Pick out every line with the word "picture" and copy it.

----------------------------------------

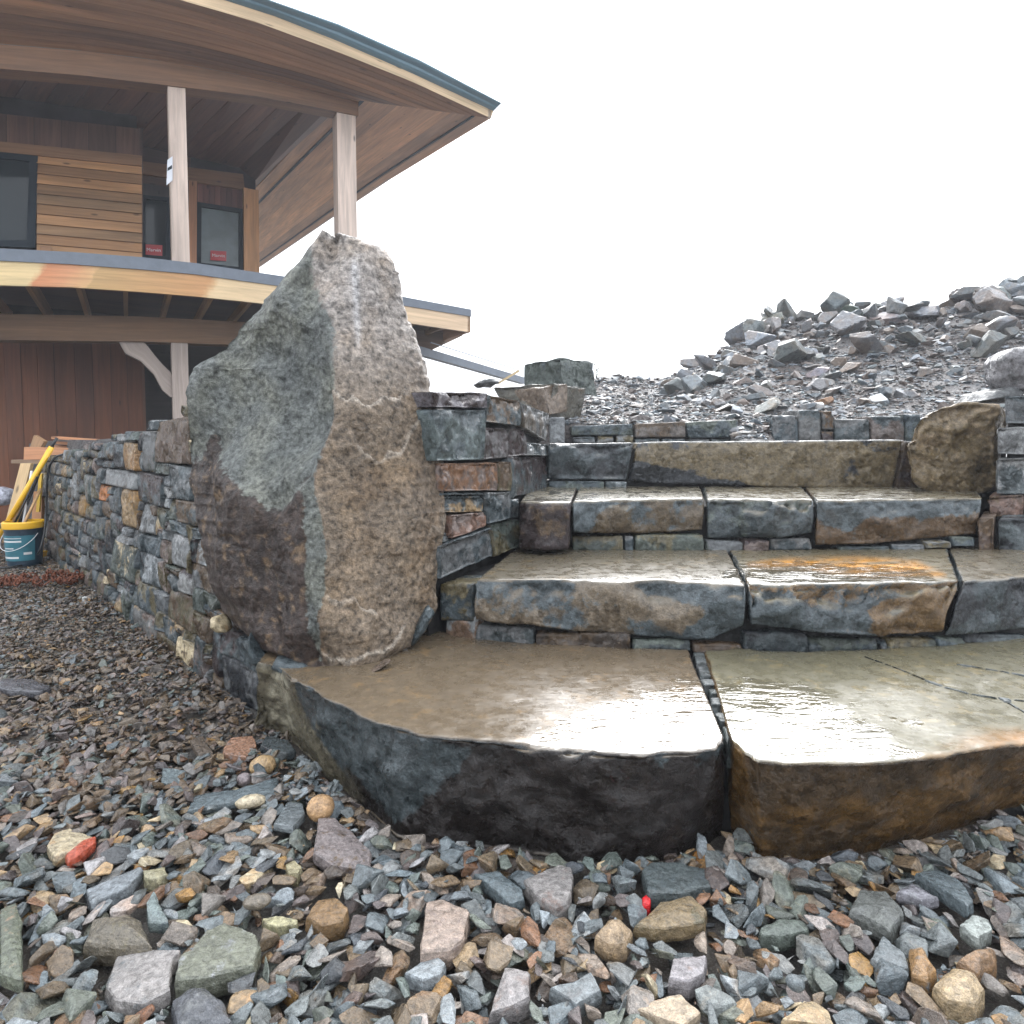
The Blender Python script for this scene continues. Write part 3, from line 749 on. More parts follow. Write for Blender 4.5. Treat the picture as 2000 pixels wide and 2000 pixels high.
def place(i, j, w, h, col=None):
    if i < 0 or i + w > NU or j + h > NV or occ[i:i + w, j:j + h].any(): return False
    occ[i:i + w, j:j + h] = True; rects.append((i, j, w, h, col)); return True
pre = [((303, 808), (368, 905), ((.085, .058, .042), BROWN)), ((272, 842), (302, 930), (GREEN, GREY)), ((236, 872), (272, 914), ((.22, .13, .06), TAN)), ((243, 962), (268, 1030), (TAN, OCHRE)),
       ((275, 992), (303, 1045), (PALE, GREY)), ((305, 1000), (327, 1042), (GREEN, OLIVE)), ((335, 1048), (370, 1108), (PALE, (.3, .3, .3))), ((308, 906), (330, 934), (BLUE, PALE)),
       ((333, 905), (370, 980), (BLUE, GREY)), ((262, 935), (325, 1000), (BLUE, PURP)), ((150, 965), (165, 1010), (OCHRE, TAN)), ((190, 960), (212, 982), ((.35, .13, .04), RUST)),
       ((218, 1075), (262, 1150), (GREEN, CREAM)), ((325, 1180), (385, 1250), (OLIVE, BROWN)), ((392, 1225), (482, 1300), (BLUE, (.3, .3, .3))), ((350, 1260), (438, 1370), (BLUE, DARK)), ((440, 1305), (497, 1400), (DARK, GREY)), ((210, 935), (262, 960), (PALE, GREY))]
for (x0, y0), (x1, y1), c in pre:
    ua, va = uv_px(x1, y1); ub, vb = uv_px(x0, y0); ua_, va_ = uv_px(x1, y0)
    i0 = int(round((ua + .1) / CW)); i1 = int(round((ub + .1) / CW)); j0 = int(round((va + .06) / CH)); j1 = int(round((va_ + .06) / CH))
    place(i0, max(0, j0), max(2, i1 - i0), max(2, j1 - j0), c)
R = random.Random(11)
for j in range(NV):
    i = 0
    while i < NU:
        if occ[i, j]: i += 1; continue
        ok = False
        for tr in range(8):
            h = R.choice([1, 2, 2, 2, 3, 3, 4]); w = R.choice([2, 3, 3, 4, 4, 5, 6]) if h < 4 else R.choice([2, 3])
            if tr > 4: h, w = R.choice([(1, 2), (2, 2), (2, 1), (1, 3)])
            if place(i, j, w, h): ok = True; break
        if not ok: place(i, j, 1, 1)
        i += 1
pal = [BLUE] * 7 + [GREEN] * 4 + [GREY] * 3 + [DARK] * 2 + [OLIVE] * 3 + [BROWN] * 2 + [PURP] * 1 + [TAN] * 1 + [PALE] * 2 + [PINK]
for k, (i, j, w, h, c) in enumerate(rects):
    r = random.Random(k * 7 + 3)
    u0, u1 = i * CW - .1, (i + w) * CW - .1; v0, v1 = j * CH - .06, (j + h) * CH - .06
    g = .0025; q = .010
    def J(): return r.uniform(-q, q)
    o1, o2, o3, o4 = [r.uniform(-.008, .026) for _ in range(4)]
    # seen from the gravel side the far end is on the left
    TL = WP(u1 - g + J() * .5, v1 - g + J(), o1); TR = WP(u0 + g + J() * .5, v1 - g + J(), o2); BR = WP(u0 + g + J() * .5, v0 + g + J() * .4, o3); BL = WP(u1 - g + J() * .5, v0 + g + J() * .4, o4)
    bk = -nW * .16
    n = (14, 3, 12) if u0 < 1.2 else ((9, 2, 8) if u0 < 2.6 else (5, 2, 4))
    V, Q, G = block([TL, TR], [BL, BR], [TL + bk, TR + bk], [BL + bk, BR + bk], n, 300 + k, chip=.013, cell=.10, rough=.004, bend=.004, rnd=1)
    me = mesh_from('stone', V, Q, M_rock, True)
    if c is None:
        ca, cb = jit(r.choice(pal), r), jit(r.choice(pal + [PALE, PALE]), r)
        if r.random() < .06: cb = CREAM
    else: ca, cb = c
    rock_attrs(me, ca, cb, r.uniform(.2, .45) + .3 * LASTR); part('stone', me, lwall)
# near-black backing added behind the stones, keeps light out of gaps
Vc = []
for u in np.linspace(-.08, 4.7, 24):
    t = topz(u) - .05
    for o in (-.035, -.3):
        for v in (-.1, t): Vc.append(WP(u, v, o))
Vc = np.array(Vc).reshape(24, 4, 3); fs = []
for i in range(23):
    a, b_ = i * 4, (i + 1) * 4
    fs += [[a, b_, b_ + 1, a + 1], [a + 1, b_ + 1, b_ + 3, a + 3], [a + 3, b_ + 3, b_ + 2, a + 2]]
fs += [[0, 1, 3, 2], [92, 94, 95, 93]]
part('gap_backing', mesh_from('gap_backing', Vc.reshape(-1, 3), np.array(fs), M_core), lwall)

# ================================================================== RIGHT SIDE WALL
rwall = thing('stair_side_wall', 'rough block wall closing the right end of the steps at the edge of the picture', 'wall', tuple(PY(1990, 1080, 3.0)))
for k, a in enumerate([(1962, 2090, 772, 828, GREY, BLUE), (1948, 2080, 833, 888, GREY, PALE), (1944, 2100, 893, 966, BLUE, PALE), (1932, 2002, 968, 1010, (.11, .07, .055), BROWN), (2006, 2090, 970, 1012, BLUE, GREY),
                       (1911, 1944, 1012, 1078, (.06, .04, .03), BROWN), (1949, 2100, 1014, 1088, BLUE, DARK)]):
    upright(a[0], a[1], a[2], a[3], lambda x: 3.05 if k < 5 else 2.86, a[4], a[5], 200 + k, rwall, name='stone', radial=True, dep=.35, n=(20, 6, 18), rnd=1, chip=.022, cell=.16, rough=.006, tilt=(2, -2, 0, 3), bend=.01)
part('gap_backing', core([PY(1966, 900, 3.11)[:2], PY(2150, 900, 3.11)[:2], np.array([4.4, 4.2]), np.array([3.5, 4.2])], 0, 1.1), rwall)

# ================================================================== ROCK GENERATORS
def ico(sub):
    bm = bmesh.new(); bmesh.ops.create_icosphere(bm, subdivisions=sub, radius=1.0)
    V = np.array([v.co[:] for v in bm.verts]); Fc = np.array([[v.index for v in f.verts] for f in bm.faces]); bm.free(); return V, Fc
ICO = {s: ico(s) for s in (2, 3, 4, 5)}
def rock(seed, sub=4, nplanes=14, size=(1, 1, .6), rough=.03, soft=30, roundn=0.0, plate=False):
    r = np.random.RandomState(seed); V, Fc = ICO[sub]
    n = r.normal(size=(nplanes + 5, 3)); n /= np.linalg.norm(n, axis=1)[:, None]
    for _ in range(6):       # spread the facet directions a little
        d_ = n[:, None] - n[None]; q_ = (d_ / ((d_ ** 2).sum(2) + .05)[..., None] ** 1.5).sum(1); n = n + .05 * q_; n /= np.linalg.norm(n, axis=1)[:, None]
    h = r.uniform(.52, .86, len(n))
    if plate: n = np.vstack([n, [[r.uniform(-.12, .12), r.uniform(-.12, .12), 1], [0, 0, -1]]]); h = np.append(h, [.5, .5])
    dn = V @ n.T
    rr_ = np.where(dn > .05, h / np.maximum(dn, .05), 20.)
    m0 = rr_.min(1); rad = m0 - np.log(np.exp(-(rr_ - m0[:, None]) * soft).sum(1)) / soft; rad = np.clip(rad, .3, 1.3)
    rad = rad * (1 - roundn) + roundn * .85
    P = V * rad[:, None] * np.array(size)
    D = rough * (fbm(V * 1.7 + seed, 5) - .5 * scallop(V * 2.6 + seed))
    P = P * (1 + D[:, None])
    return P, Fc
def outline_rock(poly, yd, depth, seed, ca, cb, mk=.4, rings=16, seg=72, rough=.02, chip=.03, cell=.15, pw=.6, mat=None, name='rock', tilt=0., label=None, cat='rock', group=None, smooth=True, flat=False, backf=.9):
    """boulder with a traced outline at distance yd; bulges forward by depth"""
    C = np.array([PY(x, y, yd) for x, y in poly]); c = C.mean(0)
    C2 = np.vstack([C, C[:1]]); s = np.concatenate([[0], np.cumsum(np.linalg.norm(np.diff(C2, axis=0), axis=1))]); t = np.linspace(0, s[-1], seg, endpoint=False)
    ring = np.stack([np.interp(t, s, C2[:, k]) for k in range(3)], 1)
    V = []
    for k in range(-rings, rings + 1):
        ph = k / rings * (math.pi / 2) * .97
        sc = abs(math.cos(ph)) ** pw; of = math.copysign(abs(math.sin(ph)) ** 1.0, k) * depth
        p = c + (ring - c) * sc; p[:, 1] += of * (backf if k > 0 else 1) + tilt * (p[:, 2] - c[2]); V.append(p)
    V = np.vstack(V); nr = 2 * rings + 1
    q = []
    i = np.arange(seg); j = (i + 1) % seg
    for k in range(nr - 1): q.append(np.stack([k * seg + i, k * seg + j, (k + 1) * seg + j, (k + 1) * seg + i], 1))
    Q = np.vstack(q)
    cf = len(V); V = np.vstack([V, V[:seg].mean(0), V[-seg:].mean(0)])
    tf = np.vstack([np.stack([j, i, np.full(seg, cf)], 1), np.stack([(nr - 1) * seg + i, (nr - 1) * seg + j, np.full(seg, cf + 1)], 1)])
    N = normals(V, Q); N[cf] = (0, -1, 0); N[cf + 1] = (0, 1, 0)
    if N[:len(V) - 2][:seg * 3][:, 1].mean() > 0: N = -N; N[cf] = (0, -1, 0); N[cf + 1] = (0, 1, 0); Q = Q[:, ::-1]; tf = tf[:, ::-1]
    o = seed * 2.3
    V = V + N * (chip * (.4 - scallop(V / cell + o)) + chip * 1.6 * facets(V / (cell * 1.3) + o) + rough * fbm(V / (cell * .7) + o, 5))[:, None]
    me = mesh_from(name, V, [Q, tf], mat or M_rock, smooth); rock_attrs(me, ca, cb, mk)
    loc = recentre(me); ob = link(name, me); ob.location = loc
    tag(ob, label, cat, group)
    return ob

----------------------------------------

Result of the exercise:
The Blender Python script for this scene continues. Write part 3, from line 749 on. More parts follow. Write for Blender 4.5. Treat the picture as 2000 pixels wide and 2000 pixels high.
rwall = thing('stair_side_wall', 'rough block wall closing the right end of the steps at the edge of the picture', 'wall', tuple(PY(1990, 1080, 3.0)))